La plus-value de l’E2C réside dans sa capacité à produire une analyse immédiate de la situation. Un avantage renforcé par l’aptitude du radar à être opérationnel de manière extrêmement rapide. Là où l’ensemble des systèmes de l’AWACS n’atteignent leur pleine capacité opérationnelle qu’au bout d’une bonne heure, l’équipage du Hawkeye sait « dès le tour avion » si le radar va fonctionner ou non, en ayant la possibilité de le tester de manière réelle avant le catapultage.
© Helen Chachaty / Le Journal de l’Aviation – tous droits réservés
Plus ancienne flottille embarquée dont les origines remontent à 1918, la 4F fonctionne à flux tendu, ne disposant que de trois avions, dont un est en permanence en chantier de révision. La taille de la flotte ne permet de fait pas une filière dédiée au Hawkeye. L’affectation se fait en fonction des besoins et des flux RH de la Marine nationale et si certains pilotes peuvent se retrouver à la 4F après avoir échoué dans la filière chasse, il y a cependant « autant de cursus que de personnes ». Un nouveau pilote intègre la flottille tous les deux à trois ans et peut y rester jusqu’à 15 ans.

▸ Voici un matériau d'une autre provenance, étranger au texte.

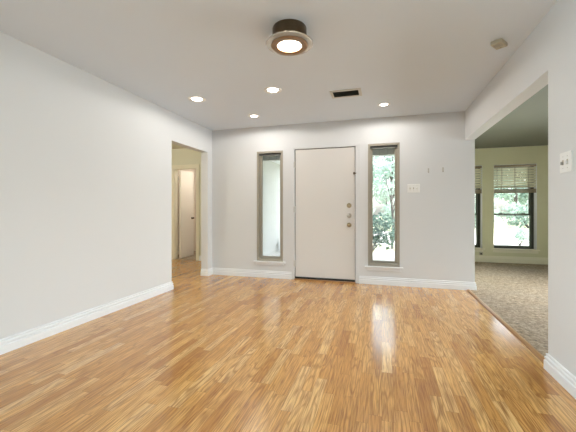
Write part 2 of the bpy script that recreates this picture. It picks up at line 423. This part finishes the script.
# ---------------------------------------------------------------- windows of the carpeted room
def sash_window(n, x0, x1, z0, z1, label):
    w = thing('window_%d' % n, label, 'window', kind='structure')
    y0 = FY+.13; y1 = FY+.20; zm = .998
    bm = B()
    for a in ((x0, x0+.022, z0, z1), (x1-.05, x1, z0, z1), (x0+.022, x1-.05, z1-.03, z1), (x0+.022, x1-.05, z0, z0+.03)): box(bm, a[0], a[1], y0, y1, a[2], a[3])
    obj('frame', bm, M['bronze'], w)
    bm = B(); a0, a1 = x0+.022, x1-.05
    for a in ((a0, a0+.012, z0+.03, zm), (a1-.03, a1, z0+.03, zm), (a0, a1, z0+.03, z0+.065), (a0, a1, zm-.02, zm+.018)): box(bm, a[0], a[1], y0-.012, y0+.03, a[2], a[3])
    s1 = obj('lower_sash', bm, M['sash'], w)
    bx('pane', M['glass'], s1, a0+.012, a1-.03, y0+.008, y0+.013, z0+.065, zm-.02)
    for q in (.2, .8):
        xx = a0+(a1-a0)*q
        bx('sash_lock', M['sash'], s1, xx-.03, xx+.03, y0-.02, y0-.002, zm+.018, zm+.034, bev=.003)
    bm = B()
    for a in ((a0, a0+.012, zm, z1-.03), (a1-.03, a1, zm, z1-.03), (a0, a1, z1-.06, z1-.03), (a0, a1, zm-.02, zm+.015)): box(bm, a[0], a[1], y0+.032, y0+.06, a[2], a[3])
    s2 = obj('upper_sash', bm, M['sash'], w)
    bx('pane', M['glass'], s2, a0+.012, a1-.03, y0+.042, y0+.047, zm+.015, z1-.06)
    bm = B(); box(bm, x0-.04, x1+.04, FY-.045, FY+.13, z0-.022, z0+.002, bev=.004); box(bm, x0-.02, x1+.02, FY-.012, FY, z0-.075, z0-.022, bev=.003)
    obj('sill', bm, M['halltrim'], w)
    bm = B()   # white side linings and head of the recess
    for a in ((x0-.001, x0+.004, z0, z1), (x1-.004, x1+.001, z0, z1), (x0, x1, z1-.004, z1+.001)): box(bm, a[0], a[1], FY+.001, y0, a[2], a[3])
    obj('lining', bm, M['trim'], w)
sash_window(3, *w3, 'double hung window in full view through the wide opening')
sash_window(4, *w4, 'double hung window partly hidden behind the opening edge')

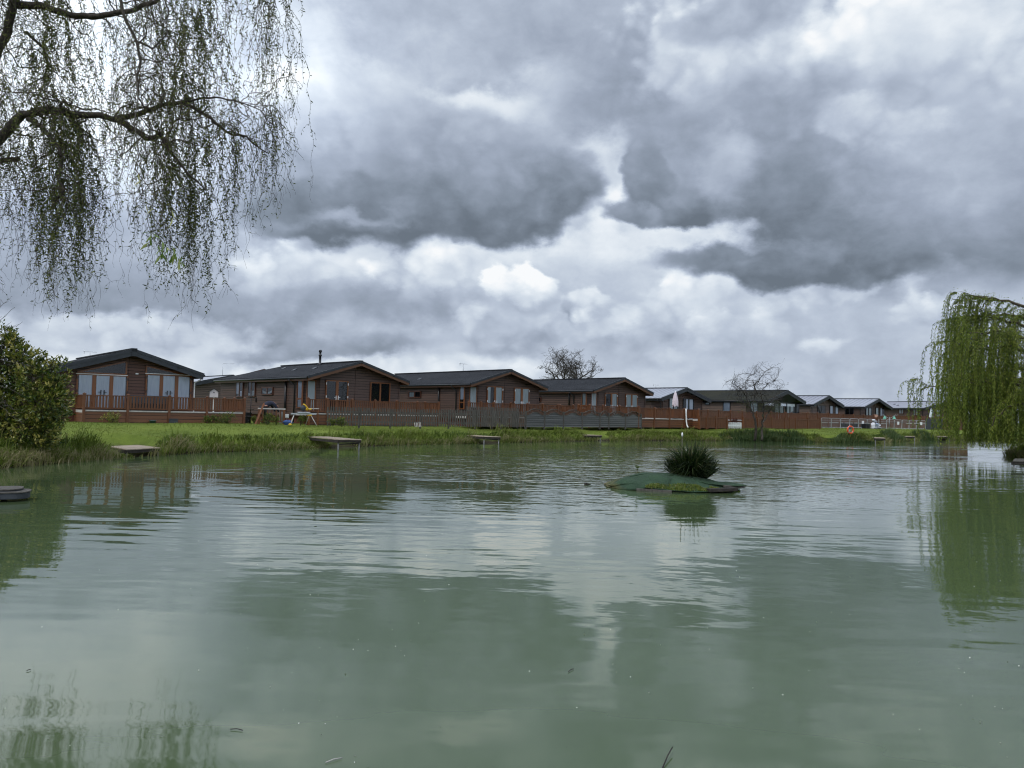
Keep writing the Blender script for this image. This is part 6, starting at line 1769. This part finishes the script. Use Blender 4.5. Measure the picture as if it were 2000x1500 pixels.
# grey cantilever parasol, folded, at the lilac-roofed lodge; white one at the farthest
def folded(px, y0, y1, Y, label, mat, r=.16, tilt=0):
    p = at_y(px, y1, Y); z0 = G + .6; e = empty('parasol', (p.x, p.y, z0), 0, label, 'parasol'); zt = at_y(px, y0, Y).z - z0; zb2 = at_y(px, y1, Y).z - z0
    b = MB(); b.tube([(0, 0, 0), (0, 0, zb2 + .1)], .03, 6); b.build('pole', M['metal'], e)
    b = MB(); b.lathe((0, 0, 0), [(0, 0), (.24, .01), (.22, .06), (.04, .08)], 12); b.build('base', M['steel_grey'], e)
    b = MB(); b.grid(lambda i, j: ((r * (.25 + .75 * math.sin(1.2 + j * 1.2)) if j > .0 else .02) * (.15 + .85 * j) * math.cos(i * 6.283) * (1 + .15 * math.sin(i * 44)) + tilt * (1 - j), r * (.15 + .85 * j) * math.sin(i * 6.283) * (1 + .15 * math.sin(i * 44)), zt + (zb2 - zt) * j), 32, 8)
    b.build('canopy', mat, e)
folded(1604, 788, 810, 82, 'folded dark parasol leaning before the lilac-roofed lodge', M['gutter'], .14, -.5)
folded(1817, 797, 815, 95, 'folded white parasol at the corner of the farthest lodge', M['net'], .18, .1)
# twigs, seeds and scum afloat near the camera
def float_mesh(n):
    L_ = Leaves()
    for _ in range(n):
        y = random.uniform(3.2, 12) ** 1.0; x = random.uniform(-.75, .72) * y
        L_.add((x, y, .004), (random.gauss(0, 1), random.gauss(0, 1), 0.0), random.uniform(.005, .016), random.uniform(.004, .009), random.random())
    o = L_.build('floating_seeds', tinted('pale_fluff', [(0, (.05, .05, .03)), (.5, (.30, .32, .26)), (1, (.75, .76, .70))], .8, 0), None, fold=.0)
    return tag(o, kind='stuff', label='pale seeds and specks floating on the near water')
float_mesh(280)
for q, (x0, y0, x1, y1, lab) in enumerate(((1294, 1500, 1313, 1468, 'dark twig tip poking out of the water at the bottom edge'), (636, 1489, 668, 1480, 'thin pale reed stem floating near the bottom edge'),
                                         (1110, 1312, 1120, 1306, 'short dark stick afloat in the middle of the near water'), (450, 1424, 474, 1426, 'thin dark stick afloat at the lower left'), (52, 1310, 60, 1308, 'tiny forked twig afloat near the left edge'))):
    a_, b_ = at_z(x0, y0, .006), at_z(x1, y1, .006)
    if q == 0: b_.z = .03
    b = MB(); mid = a_.lerp(b_, .5) + Vector((0, .006, .003)); b.tube([a_ - a_, mid - a_, b_ - a_], .0035 if q == 0 else .0025, 5); o = b.build('floating_twig', M['darkwood'] if q != 1 else M['trim'], None); o.location = a_; tag(o, lab, 'twig')
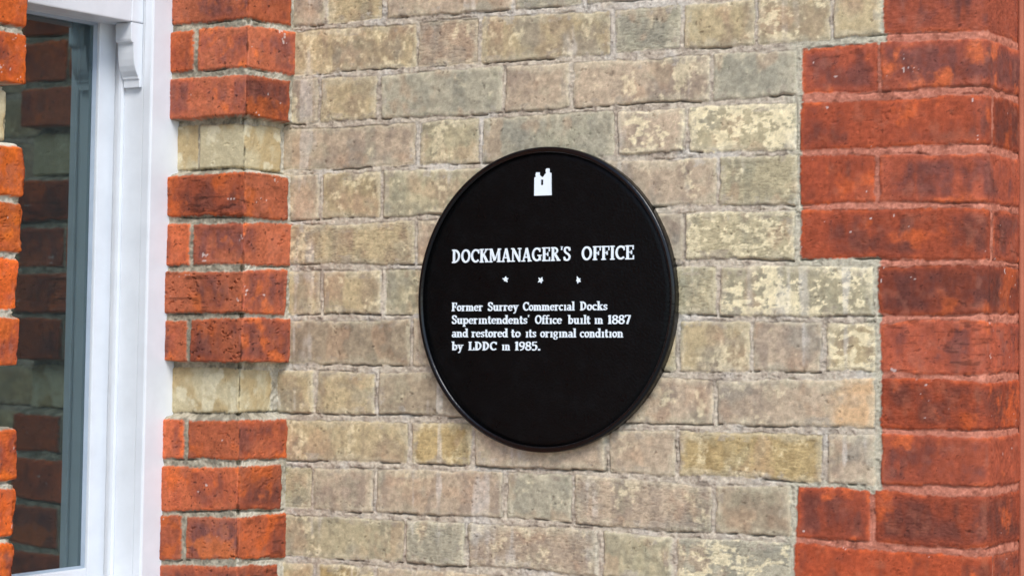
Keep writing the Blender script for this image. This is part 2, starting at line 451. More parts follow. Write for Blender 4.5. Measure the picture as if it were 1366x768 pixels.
red, _ = red_colour(F, 21, lin((160, 78, 52)), lin((144, 70, 49)), lin((196, 94, 48)), lin((106, 60, 50)), .42, .72, .7)
brick_c = np.where(is_red[..., None], red, stock)
mc = mix(lin((196, 182, 160))*np.ones_like(c), lin((180, 164, 144)), sst(-.8, 1.3, mn))
mc = mix(mc, lin((200, 190, 174)), sst(.3, 1.8, fbm(SS, ZZ, 14, 3, 3)))
near_q = sst(-.030, -.004, SS-np.minimum(own, nei))*sst(-1.2, .4, fbm(SS, ZZ, 30, 5, 2)+sst(-.02, 0, SS-np.minimum(own, nei))*2)
mc = mix(mc, lin((188, 180, 156)), near_q*.85)
rmc = mix(lin((192, 122, 98))*np.ones_like(c), lin((172, 104, 82)), sst(-.5, 1.4, mn))
rmc = mix(rmc, lin((196, 128, 104)), sst(.8, 2, mf))
mc = mix(mc, rmc, red_mortar)
mc = mc*(1+.10*mf)[..., None]*(1-.35*sst(1.3, 2.1, mn+.4*mf))[..., None]
cf = sst(-.0010, .0016, e+.0006*mf)
C = mix(mc, brick_c, cf)
C = C*(1-.42*np.exp(-((e+.0004)/.0008)**2)*sst(-1.0, .8, fbm(SS, ZZ, 34, 0, 3))*np.where(red_mortar > .5, .5, 1))[..., None]
C = C*(1-.55*np.clip(gb*crk*crk_red, 0, 1))[..., None]                     # crevice shade under the bricks, darkened in the colour too
smear = sst(.9, 2.0, mn+.5*nA)*(e > 0)*(e < .012)*(~is_red)
C = mix(C, mc, smear*.55)
# positions
def place_main(SS, ZZ, h):
    P = np.zeros(SS.shape+(3,))
    a = np.clip((SS-ST)/RAD, 0, math.pi/2)
    nx, ny = np.sin(a), -np.cos(a)
    flat = np.minimum(SS, ST); ret = np.maximum(SS-SR, 0)
    P[..., 0] = flat+RAD*np.sin(a)+nx*h
    P[..., 1] = RAD*(1-np.cos(a))+ret+ny*h
    P[..., 2] = ZZ
    return P
P = place_main(SS, ZZ, h)
fr = is_red[:-1, :-1]
build_sheet('stock_brick_wall', P, C, ~fr, BRICK, bld)
build_sheet('red_brick_quoin', P, C, fr, BRICK, bld, label='dark red brick quoin with a rounded corner')

# ---- banded jambs either side of the window
def jamb(name, tab_j, heads, ends, place, slen, fine_hi, seed, flip, cA_, cB_, cO, cD, oa, da, label, fine=True):
    s = grid_lines(0, slen, 0, fine_hi, .0015 if fine else .006, .008)
    z = grid_lines(0, ZT, 1.14 if fine else 9, 2.23 if fine else 9, .0013, .012) if fine else np.linspace(0, ZT, 500)
    jz = joint_curves(s, tab_j, seed=seed)
    F = brick_field(s, z, jz, heads, KMIN, seed, bed=.0040, head=.0032, warp=.0004, chip=.0008, rnd=.002)
    K, e, SS, ZZ, ID = F['K'], F['e'], F['S'], F['Z'], F['ID']
    if ends is not None:
        ev = np.array([ends[c] for c in range(KMIN, KMAX+2)], np.float32)[K-KMIN]
        lim = ev-SS+.0015*fbm(SS, ZZ, 60, seed, 3)
        e = np.minimum(e, lim-.0005); F['e'] = e
    cream = ((K-3) % 5) == 0
    r = np.random.RandomState(seed); nid = (KMAX-KMIN+2)*16
    off = r.normal(0, .0011, nid)[ID]
    ID = ID*2+(SS > XP-XF); F['ID'] = ID
    x, y = SS+r.rand(2*nid)[ID]*30, ZZ+r.rand(2*nid)[ID]*30
    nA = fbm(x, y, 30, 0, 4); nB = fbm(x, y, 120, 1, 3); nC = fbm(SS, ZZ, 300, 2, 2); nS = fbm(x, y, 170, 3, 3, 3.5)
    rough = np.exp(r.normal(0, .5, 2*nid))[ID]
    hb = off+.0004*nA+.00014*nB+.00007*nC-.0010*rough*sst(1.7, 2.3, .75*nB+.75*nS)*np.where(cream, .25, 1)-.0012*(1-sst(0, .004, e))
    hb = np.where(cream, hb-.0175, hb)
    mn = fbm(SS, ZZ, 70, 4, 4); mf = fbm(SS, ZZ, 260, 5, 3)
    base = -.0030+.0006*mn+.0004*mf
    kk = np.where(F['dT'] < F['dB'], K-1, K)              # nearest bed joint
    up_c = ((kk-3) % 5) == 0; lo_c = ((kk+1-3) % 5) == 0
    dz = np.where(F['dT'] < F['dB'], F['dT'], -F['dB'])   # + below the joint
    t = np.clip(.5+np.where(F['dT'] < F['dB'], (F['dT']+.0058)*-1, (F['dB']+.0058))/.012, 0, 1)   # 1 = top of joint
    slope = -.0185*sst(0.05, .95, t)
    hm = np.where(up_c, base+slope, np.where(lo_c, base-.0175, base))
    vj = F['eV'] > .001
    hm = np.where(vj & cream, base-.0165, np.where(vj, base, hm))
    if ends is not None: hm = np.where((lim < .002) & cream, base-.016, hm)
    face = sst(-.0005, .0014, e)
    h = hm*(1-face)+hb*face
    crk = sst(-.2, .9, fbm(SS, ZZ, 22, 3, 3))
    gb = np.exp(-((F['dB']+.0012)/.0012)**2)*(F['eH'] > -.001)
    h = h-.0045*gb*crk*(~lo_c)
    sc = XP-XF
    cd = np.abs(SS-sc); arr = 1-sst(0, .0028, cd+.0006*nA)
    h = h-.0010*arr-.0026*arr*sst(-.2, 1.0, fbm(SS, ZZ, 45, 1, 3))
    h = h-.011*(1-sst(0, .008, cd))*(e < -.0005)*sst(-.4, .6, fbm(SS, ZZ, 33, 5, 2))
    P = place(SS, ZZ, h)
    c, pt = red_colour(F, seed, cA_, cB_, cO, cD, oa, da, 1.0)
    cr = mix(lin((198, 184, 148))*np.ones_like(c), lin((186, 164, 122)), sst(-.6, 1.2, .6*nA+fbm(x, y, 14, 2, 3)))
    cr = mix(cr, lin((214, 202, 168)), sst(.3, 1.5, fbm(x, y, 35, 5, 4)))
    cr = cr*(1+.04*nB)[..., None]*(1-.35*sst(2.3, 2.9, .8*nB+.6*nC))[..., None]
    bc = np.where(cream[..., None], cr, c)
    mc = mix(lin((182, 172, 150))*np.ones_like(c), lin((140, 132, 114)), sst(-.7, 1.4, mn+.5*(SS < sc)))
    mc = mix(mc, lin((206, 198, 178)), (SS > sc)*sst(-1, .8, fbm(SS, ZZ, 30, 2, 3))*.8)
    mc = mc*(1+.1*mf)[..., None]
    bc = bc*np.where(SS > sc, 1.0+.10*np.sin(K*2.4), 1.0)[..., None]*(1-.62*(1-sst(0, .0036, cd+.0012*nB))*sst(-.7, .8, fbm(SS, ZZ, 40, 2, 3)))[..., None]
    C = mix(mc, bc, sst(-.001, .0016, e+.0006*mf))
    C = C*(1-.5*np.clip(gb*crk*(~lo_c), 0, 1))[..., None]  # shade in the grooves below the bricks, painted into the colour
    return build_sheet(name, P, C, None, BRICK, bld, flip, label)

JJ = {0: (-1.2, -.2, 3.2), 1: (-.4, -.7, -1.), 2: (1.2, 1.2, -.1), 3: (-2.9, -.4, -3.4), 4: (-1.4, -3.2, -1.5), 5: (-1., -1.2, 2.3),
      6: (-1.6, 2.1, -.2), 7: (.4, .6, -2.2), 8: (-4.5, -2., -1.7), 9: (.1, 3.1, 1.2), 10: (-3.2, 2.7, -.8), 11: (-3.4, 5.3, -2.6)}
SCJ = XP-XF
LJ = SCJ-YJ
tabJ = {k: [(0, a), (SCJ, b), (LJ, c_)] for k, (a, b, c_) in JJ.items()}
PE = {0: -.0128, 1: .002, 2: -.0129, 3: -.0152, 4: -.013, 5: -.0001, 6: -.0131, 7: -.0011, 8: -.0273, 9: -.0021, 10: -.0148, 11: .0004, 12: -.0186}
headsJ, endsJ, headsN = {}, {}, {}
for c in range(KMIN, KMAX+2):
    headsJ[c] = [-.02] + ([.0475+rng.uniform(-.003, .003)] if (c % 2 or ((c-3) % 5 == 0 and c != 8)) else [])
    endsJ[c] = SCJ+(PE.get(c, -.013 if c % 2 == 0 else -.001)-YJ)
    hn = [-.02] + ([.047] if c % 2 else [])
    q = SCJ+(.112 if c % 2 else .225)
    while q < 1.0: hn.append(q+rng.uniform(-.003, .003)); q += .225 if c % 2 else .1125
    headsN[c] = hn
def place_far(SS, ZZ, h):
    P = np.zeros(SS.shape+(3,)); f1 = SS <= SCJ
    P[..., 0] = np.where(f1, XF+SS*(SCJ+h)/SCJ, XP+h)
    t = (SS-SCJ)/(LJ-SCJ)
    P[..., 1] = np.where(f1, YJ-h, (YJ-h)*(1-t)+.006*t)
    P[..., 2] = ZZ
    return P
YW = -1.35                                                 # street front of the wing
def place_near(SS, ZZ, h):
    P = np.zeros(SS.shape+(3,)); f1 = SS <= SCJ
    P[..., 0] = np.where(f1, XF+SS*(SCJ+h)/SCJ, XP+h)
    P[..., 1] = np.where(f1, YN+h, (YN+h)-(SS-SCJ))
    P[..., 2] = ZZ
    return P
jamb('banded_brick_jamb', tabJ, headsJ, endsJ, place_far, LJ, LJ, 31, False,
     lin((190, 104, 70)), lin((168, 88, 62)), lin((210, 106, 50)), lin((122, 72, 62)), .8, .35, 'red brick jamb with cream bands beside the wall')
jamb('banded_brick_jamb', {}, headsN, None, place_near, SCJ+(YN-YW), SCJ+.09, 37, True,
     lin((212, 100, 42)), lin((180, 82, 48)), lin((232, 110, 30)), lin((128, 70, 58)), 1.1, .2, 'orange red brick jamb with cream bands nearest the street')

# ---- plain brickwork of the wing above and below the window, its street front, and the recess beyond the quoin
def plain(name, s0, s1, z0, z1, place, seed, step=.008, flip=False):
    s = np.linspace(s0, s1, int((s1-s0)/step)+2); z = np.linspace(z0, z1, int((z1-z0)/step)+2)
    jz = joint_curves(s, {}, seed=seed)
    hd = {}
    for c_ in range(KMIN, KMAX+2):
        q = s0+(.06 if c_ % 2 else .17); l = []
        while q < s1 and len(l) < 14: l.append(q); q += .1125 if len(l) % 2 else .225
        hd[c_] = l or [s1+1]
    F = brick_field(s, z, jz, hd, KMIN, seed)
    c, _ = red_colour(F, seed, lin((188, 98, 66)), lin((176, 88, 60)), lin((206, 104, 54)), lin((146, 80, 64)), .6, -.3, .6)
    mc = lin((166, 156, 134))*np.ones_like(c)
    C = mix(mc, c, sst(-.001, .002, F['e']))
    h = -.0035*(1-sst(-.0006, .003, F['e']))
    return build_sheet(name, place(F['S'], F['Z'], h), C, None, BRICK, bld, flip)
def stk(a, b, c): return np.stack(np.broadcast_arrays(a, b, c), -1)
WZ0, WZ1 = 1.09, 3.03
plain('brick_apron', YN-.01, YJ+.01, 0, WZ0-.002, lambda s, z, h: stk(XP-.004+h, s, z), 41, .006)
plain('brick_lintel', YN-.01, YJ+.01, WZ1+.002, ZT, lambda s, z, h: stk(XP-.004+h, s, z), 42, .006)
plain('street_front', -2.2, XP-.002, 0, ZT, lambda s, z, h: stk(s, YW-h, z), 43, .010)
bm = bmesh.new()
box(bm, XR-.03, XR+1.4, YR+.004, YR+.20, 0, ZT, 0)
mesh_obj('rendered_wall', bm, RENDER, bld, label='pale pink rendered wall beyond the red quoin')
# mortar fillet where quoin meets the rendered wall
bm = bmesh.new(); box(bm, XR-.001, XR+.006, YR-.008, YR+.003, 0, ZT, .003)
mesh_obj('mortar_fillet', bm, paint_mat('red_pointing', tuple(lin((186, 112, 86))), .9, .8, .3, .2, 150), bld)
# coping and hidden backing
bm = bmesh.new()
box(bm, XP-.02, 2.35, -.05, .30, ZT, ZT+.12, .01)
box(bm, -2.25, XP+.05, YW-.05, .30, ZT+.001, ZT+.121, .01)
mesh_obj('coping', bm, STONE, bld)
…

Pour les tacticiens, la formation se fait en continu, les plus jeunes débutent par le poste de RO, avant pouvoir passer ACO environ un an et demi plus tard. La montée en compétences et en gestion de mission vers le poste de CICO se fait ensuite sur une période d’environ deux ans.
Indissociable du porte-avions, l’E-2C, ainsi qu’une grande partie de la flottille 4F, est de tous les déploiements du Charles de Gaulle, dont il assure la protection. « Le Hawkeye, c’est l’oeil de la force », peut-on parfois entendre, une manière de rappeler le rôle essentiel de l’avion de guet aérien dans toute opération aéronavale.